Screening effective single-atom ORR and OER electrocatalysts from Pt decorated MXenes by first-principles calculations

Abstract

The ORR and OER properties of a series of recombinant single atom catalysts (SACs) prepared by recombining Pt single atoms on 26 representative MXenes were comprehensively studied by first-principles calculations. The stability of Pt atoms on the MXene surface was studied using formation energies and diffusion energy barriers. Charge transfer analysis showed that the Pt atoms not only acted as the catalytic center of the SACs but also behaved as a charge transfer medium between the MXene substrate and the reactants. The catalytic properties of the recombinant SACs were dependent on several interacting factors including the Pt-5d states, the work functions of the recombinant systems, the electronegativity of the submetals, and the vacant electron orbitals of the C/N and O/F elements of the MXenes.

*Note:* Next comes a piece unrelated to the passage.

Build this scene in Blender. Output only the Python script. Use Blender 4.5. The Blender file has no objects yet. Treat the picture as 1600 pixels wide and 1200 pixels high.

In all the recombinant SACs under investigation, V-, Ti-, Nb-, and Cr-based MXenes, including Ti₂CF₂-V_F-Pt, Ti₃C₂F₂-V_F-Pt, V₂CO₂-V_O-Pt, Nb₂CF₂-V_F-Pt, Nb₄C₃F₂-V_F-Pt, Cr₂TiC₂F₂-V_F-Pt, Ti₃(C,N)₂-CO₂-V_O-Pt, and Ti₃(C,N)₂-NO₂-V_O-Pt, were screened as promising ORR catalysts. In particular, three F-terminated ones (Nb₂CF₂-V_F-Pt, Nb₄C₃F₂-V_F-Pt, and Cr₂TiC₂F₂-V_F-Pt) were proposed as effective ORR/OER bifunctional catalysts. The results revealed the highly active nature of the selected SACs and highlighted the great potential of MXenes as efficient ORR and OER catalysts.